THE EXERCISE: Starting at the first line of the data below, retype every line up to and including the one containing "t5_, _ = car('silver_hatchback', 'silver".

--- begin PROVIDED DATA ---

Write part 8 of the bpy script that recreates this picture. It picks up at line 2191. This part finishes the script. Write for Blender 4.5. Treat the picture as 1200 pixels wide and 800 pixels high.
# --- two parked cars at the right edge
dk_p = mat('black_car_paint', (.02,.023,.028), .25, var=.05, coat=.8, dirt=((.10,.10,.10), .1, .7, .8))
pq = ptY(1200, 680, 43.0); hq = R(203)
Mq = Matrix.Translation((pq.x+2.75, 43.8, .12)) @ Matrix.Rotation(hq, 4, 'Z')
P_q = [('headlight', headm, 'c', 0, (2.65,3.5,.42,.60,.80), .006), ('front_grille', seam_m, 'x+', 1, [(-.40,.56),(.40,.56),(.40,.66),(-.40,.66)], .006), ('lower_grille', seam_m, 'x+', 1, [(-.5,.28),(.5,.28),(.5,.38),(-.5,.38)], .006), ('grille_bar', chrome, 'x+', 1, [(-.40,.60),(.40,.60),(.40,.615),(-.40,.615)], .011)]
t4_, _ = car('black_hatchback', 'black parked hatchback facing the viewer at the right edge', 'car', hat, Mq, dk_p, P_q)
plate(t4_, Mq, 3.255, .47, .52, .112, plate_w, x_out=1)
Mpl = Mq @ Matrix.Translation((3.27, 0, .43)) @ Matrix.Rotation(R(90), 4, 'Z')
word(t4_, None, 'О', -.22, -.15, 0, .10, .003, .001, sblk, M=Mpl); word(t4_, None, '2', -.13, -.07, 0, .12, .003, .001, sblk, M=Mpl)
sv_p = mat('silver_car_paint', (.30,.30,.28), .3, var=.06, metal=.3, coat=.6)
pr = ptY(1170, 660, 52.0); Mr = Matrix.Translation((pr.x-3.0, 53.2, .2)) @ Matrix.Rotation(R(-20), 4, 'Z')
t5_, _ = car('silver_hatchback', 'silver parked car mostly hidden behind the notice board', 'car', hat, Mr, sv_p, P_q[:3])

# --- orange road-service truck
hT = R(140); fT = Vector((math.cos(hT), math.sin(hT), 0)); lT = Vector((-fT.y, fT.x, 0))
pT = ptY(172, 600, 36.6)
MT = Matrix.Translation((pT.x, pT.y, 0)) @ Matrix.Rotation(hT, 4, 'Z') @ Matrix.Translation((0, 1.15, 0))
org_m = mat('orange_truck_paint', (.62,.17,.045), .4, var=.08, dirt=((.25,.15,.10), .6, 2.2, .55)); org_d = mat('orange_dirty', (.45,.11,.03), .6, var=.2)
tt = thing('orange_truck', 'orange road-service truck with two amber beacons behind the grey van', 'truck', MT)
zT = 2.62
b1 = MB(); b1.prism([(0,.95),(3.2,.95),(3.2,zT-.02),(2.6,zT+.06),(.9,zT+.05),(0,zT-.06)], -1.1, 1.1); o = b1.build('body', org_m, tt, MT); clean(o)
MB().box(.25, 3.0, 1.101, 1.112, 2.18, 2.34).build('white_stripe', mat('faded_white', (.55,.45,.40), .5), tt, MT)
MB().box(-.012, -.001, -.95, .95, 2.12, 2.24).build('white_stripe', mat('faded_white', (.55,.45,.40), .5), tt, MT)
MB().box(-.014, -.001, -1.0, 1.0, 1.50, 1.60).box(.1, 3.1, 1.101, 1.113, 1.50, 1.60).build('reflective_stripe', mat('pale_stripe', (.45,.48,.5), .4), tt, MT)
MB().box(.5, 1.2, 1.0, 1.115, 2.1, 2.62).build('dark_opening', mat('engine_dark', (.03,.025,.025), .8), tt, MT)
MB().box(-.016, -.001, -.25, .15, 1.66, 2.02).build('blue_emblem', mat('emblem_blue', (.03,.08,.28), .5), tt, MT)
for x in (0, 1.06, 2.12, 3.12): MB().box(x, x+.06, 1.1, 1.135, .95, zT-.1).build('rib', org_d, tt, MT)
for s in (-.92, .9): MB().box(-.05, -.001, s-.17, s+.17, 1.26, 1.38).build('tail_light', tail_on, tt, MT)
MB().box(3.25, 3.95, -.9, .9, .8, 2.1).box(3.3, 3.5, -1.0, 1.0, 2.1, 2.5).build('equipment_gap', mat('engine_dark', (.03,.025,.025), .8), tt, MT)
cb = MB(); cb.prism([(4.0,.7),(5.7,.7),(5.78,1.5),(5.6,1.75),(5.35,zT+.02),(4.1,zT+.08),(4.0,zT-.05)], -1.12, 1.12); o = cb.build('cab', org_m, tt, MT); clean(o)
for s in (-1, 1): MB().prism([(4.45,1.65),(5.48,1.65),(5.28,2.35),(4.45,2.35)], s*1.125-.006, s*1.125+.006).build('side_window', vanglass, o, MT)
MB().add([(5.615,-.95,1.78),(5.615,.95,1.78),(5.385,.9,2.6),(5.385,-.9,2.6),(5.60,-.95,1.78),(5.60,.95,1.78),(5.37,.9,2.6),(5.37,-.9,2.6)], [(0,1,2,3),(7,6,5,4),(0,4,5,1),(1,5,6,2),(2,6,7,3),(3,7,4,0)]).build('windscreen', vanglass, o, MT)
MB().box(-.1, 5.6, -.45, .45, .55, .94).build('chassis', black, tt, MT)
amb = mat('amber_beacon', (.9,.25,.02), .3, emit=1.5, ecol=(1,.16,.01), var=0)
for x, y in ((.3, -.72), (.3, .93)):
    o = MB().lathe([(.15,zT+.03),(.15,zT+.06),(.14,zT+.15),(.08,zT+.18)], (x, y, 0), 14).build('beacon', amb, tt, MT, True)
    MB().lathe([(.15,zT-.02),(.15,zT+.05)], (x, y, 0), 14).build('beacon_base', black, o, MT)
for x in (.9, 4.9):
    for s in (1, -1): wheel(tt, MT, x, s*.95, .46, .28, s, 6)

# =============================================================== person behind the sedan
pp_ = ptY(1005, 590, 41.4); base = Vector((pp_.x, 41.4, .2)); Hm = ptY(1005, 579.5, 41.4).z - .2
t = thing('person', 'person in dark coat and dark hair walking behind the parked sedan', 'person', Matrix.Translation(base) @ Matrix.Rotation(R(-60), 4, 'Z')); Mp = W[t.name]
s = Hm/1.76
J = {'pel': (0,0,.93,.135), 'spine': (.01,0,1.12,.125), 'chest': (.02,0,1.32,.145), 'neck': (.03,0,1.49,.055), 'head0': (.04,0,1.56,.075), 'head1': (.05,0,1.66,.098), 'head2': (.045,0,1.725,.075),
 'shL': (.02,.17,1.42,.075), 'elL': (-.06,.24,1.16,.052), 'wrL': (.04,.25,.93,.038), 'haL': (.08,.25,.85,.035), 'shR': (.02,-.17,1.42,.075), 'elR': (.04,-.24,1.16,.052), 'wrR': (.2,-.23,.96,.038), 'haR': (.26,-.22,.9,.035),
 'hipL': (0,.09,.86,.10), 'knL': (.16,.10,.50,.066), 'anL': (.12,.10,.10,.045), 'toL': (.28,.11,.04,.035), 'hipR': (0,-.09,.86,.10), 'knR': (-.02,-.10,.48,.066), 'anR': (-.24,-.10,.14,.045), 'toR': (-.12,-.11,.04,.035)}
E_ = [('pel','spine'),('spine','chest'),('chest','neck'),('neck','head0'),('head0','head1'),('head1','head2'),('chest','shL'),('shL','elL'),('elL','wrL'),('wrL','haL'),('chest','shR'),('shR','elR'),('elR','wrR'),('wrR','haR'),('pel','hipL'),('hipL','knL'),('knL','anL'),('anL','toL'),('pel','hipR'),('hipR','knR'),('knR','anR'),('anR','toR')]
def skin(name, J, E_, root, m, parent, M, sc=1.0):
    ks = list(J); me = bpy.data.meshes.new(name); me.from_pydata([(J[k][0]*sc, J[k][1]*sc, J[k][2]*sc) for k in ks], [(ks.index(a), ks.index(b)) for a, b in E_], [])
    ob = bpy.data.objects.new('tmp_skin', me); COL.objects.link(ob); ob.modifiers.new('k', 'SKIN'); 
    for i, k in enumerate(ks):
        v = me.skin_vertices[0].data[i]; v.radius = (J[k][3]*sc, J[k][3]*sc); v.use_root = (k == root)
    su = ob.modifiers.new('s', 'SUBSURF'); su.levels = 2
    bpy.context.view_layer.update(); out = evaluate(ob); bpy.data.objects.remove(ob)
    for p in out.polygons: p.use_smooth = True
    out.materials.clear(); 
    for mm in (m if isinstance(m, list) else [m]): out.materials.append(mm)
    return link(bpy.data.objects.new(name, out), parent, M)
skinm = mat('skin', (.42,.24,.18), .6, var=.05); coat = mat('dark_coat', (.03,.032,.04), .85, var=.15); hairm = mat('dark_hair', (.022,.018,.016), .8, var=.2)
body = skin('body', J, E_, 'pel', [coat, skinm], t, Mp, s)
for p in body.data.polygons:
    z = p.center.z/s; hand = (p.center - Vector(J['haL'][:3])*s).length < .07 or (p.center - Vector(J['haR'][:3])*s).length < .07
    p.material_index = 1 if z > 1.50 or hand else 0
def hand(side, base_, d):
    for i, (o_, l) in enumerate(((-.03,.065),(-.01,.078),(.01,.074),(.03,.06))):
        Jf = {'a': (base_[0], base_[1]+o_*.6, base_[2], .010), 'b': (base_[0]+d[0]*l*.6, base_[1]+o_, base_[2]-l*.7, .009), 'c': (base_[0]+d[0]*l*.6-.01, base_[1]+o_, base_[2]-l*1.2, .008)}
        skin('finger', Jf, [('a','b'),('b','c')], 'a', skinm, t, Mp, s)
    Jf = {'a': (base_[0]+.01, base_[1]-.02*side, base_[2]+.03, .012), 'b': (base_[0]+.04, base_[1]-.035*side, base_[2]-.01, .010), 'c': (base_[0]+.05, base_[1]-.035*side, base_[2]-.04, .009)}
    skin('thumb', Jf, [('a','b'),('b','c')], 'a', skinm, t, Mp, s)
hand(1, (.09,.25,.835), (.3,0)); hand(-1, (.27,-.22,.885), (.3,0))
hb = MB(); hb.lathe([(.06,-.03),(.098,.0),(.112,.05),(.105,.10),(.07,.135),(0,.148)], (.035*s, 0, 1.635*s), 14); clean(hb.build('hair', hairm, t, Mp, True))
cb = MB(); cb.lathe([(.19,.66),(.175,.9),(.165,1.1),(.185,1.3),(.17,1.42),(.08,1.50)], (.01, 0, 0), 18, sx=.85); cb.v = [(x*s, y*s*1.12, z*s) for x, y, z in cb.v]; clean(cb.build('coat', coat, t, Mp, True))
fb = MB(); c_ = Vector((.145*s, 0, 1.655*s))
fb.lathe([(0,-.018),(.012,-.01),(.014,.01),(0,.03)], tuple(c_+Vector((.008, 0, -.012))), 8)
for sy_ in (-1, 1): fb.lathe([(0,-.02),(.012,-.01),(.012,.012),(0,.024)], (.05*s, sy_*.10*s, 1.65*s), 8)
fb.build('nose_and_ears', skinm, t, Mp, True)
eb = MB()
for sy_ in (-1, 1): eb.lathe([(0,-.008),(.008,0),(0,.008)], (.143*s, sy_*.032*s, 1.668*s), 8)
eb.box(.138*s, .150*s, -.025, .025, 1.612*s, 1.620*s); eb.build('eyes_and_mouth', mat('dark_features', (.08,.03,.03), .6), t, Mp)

--- end PROVIDED DATA ---

FINAL RESULT:
Write part 8 of the bpy script that recreates this picture. It picks up at line 2191. This part finishes the script. Write for Blender 4.5. Treat the picture as 1200 pixels wide and 800 pixels high.
# --- two parked cars at the right edge
dk_p = mat('black_car_paint', (.02,.023,.028), .25, var=.05, coat=.8, dirt=((.10,.10,.10), .1, .7, .8))
pq = ptY(1200, 680, 43.0); hq = R(203)
Mq = Matrix.Translation((pq.x+2.75, 43.8, .12)) @ Matrix.Rotation(hq, 4, 'Z')
P_q = [('headlight', headm, 'c', 0, (2.65,3.5,.42,.60,.80), .006), ('front_grille', seam_m, 'x+', 1, [(-.40,.56),(.40,.56),(.40,.66),(-.40,.66)], .006), ('lower_grille', seam_m, 'x+', 1, [(-.5,.28),(.5,.28),(.5,.38),(-.5,.38)], .006), ('grille_bar', chrome, 'x+', 1, [(-.40,.60),(.40,.60),(.40,.615),(-.40,.615)], .011)]
t4_, _ = car('black_hatchback', 'black parked hatchback facing the viewer at the right edge', 'car', hat, Mq, dk_p, P_q)
plate(t4_, Mq, 3.255, .47, .52, .112, plate_w, x_out=1)
Mpl = Mq @ Matrix.Translation((3.27, 0, .43)) @ Matrix.Rotation(R(90), 4, 'Z')
word(t4_, None, 'О', -.22, -.15, 0, .10, .003, .001, sblk, M=Mpl); word(t4_, None, '2', -.13, -.07, 0, .12, .003, .001, sblk, M=Mpl)
sv_p = mat('silver_car_paint', (.30,.30,.28), .3, var=.06, metal=.3, coat=.6)
pr = ptY(1170, 660, 52.0); Mr = Matrix.Translation((pr.x-3.0, 53.2, .2)) @ Matrix.Rotation(R(-20), 4, 'Z')
t5_, _ = car('silver_hatchback', 'silver parked car mostly hidden behind the notice board', 'car', hat, Mr, sv_p, P_q[:3])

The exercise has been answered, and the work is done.